GIVEN EXERCISE -
Pick out all lines in the listing holding the string "Blender" and copy them.

EXTRACTED DATA -
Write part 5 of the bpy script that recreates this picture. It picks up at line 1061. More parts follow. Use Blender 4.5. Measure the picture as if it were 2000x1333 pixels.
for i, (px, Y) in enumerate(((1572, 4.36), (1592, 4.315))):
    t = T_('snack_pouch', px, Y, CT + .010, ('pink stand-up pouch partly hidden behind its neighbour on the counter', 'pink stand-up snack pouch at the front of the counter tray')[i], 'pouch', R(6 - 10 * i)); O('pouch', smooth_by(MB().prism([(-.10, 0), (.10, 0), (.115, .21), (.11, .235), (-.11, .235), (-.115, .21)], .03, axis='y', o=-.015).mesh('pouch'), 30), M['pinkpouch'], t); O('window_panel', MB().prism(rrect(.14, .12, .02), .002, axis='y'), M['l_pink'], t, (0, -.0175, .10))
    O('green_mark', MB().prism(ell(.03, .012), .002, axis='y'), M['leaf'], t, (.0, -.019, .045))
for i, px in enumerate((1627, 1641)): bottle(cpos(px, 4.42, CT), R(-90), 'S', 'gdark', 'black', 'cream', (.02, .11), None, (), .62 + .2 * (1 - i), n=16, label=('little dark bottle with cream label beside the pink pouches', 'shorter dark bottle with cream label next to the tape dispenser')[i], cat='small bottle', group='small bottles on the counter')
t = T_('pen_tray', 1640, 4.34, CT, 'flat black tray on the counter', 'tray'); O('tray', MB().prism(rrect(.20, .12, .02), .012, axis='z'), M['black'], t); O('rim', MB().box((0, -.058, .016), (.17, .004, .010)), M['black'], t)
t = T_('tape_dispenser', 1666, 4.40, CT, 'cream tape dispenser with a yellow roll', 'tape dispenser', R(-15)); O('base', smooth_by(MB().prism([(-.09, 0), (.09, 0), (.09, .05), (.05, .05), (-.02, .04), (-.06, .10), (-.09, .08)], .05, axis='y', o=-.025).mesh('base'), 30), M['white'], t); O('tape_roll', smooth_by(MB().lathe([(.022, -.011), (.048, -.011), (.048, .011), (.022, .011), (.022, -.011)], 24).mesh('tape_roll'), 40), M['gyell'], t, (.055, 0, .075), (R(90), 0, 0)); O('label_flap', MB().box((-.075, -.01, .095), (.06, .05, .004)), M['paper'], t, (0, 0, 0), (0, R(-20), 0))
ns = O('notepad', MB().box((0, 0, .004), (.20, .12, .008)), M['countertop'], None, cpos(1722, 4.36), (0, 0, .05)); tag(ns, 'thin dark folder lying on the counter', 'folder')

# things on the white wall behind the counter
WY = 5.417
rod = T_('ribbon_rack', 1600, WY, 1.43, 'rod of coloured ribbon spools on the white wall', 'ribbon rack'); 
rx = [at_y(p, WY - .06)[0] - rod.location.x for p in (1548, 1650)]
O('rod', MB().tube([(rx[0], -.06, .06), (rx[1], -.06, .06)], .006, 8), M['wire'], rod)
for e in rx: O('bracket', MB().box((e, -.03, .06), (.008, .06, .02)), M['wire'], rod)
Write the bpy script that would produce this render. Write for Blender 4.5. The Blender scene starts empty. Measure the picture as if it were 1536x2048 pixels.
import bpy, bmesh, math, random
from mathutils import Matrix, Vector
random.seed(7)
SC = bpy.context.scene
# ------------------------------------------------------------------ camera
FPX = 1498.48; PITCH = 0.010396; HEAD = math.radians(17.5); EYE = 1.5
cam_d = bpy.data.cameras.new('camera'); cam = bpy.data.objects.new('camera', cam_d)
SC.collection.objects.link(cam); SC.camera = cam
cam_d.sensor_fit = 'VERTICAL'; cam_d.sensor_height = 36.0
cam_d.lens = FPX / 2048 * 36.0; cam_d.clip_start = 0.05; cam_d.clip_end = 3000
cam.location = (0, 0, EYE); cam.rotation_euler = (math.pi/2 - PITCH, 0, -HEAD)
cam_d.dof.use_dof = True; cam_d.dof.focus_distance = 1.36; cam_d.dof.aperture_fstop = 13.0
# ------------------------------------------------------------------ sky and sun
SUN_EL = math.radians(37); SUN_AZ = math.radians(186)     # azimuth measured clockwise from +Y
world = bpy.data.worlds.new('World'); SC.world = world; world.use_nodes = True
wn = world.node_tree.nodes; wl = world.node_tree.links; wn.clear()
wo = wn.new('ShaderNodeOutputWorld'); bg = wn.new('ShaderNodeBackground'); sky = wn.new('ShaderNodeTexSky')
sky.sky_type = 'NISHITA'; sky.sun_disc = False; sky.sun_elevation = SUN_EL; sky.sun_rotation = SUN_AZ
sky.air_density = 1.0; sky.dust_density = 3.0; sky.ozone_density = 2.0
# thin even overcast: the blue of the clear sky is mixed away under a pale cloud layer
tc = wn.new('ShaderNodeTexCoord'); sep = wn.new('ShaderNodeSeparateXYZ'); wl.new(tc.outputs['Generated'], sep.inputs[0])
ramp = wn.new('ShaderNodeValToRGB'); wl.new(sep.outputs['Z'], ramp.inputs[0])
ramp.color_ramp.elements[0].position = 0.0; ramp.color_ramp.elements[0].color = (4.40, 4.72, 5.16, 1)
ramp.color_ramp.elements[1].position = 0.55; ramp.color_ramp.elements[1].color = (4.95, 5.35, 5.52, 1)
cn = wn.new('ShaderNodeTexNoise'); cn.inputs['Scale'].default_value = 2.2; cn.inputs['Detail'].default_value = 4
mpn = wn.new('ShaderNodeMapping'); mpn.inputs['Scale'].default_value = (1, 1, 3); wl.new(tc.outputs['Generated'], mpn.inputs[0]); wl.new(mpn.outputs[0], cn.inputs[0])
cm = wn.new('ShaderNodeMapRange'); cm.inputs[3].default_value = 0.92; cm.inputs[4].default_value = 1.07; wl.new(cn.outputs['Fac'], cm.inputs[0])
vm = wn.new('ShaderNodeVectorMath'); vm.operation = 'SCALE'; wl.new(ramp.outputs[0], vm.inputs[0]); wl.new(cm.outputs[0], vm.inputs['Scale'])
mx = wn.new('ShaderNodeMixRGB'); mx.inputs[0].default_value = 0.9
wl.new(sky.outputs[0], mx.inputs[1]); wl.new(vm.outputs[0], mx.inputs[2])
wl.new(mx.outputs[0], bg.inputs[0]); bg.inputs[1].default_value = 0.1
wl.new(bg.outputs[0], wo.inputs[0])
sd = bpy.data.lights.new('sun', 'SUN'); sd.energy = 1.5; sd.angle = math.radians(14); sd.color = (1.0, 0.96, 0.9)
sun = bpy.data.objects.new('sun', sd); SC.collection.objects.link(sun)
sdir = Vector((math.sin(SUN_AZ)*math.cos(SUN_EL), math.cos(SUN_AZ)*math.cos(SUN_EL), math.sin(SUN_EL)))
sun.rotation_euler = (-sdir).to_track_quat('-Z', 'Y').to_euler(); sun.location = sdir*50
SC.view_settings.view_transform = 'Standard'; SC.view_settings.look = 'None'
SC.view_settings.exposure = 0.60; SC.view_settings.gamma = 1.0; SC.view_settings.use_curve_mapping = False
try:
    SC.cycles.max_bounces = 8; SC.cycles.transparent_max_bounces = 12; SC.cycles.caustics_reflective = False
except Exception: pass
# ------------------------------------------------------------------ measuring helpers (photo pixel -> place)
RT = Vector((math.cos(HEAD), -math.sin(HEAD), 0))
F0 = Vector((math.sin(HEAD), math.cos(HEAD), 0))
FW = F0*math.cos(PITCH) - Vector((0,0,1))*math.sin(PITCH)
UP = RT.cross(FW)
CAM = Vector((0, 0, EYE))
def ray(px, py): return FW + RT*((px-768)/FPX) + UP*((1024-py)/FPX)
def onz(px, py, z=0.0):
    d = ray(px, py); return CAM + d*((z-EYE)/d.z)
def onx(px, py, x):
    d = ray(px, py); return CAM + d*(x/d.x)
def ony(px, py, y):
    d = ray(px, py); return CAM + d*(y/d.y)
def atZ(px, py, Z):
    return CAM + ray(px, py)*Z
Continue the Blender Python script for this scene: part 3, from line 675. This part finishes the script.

COMPLETE OUTPUT -
Write part 5 of the bpy script that recreates this picture. It picks up at line 1061. More parts follow. Use Blender 4.5. Measure the picture as if it were 2000x1333 pixels.
Write the bpy script that would produce this render. Write for Blender 4.5. The Blender scene starts empty. Measure the picture as if it were 1536x2048 pixels.
Continue the Blender Python script for this scene: part 3, from line 675. This part finishes the script.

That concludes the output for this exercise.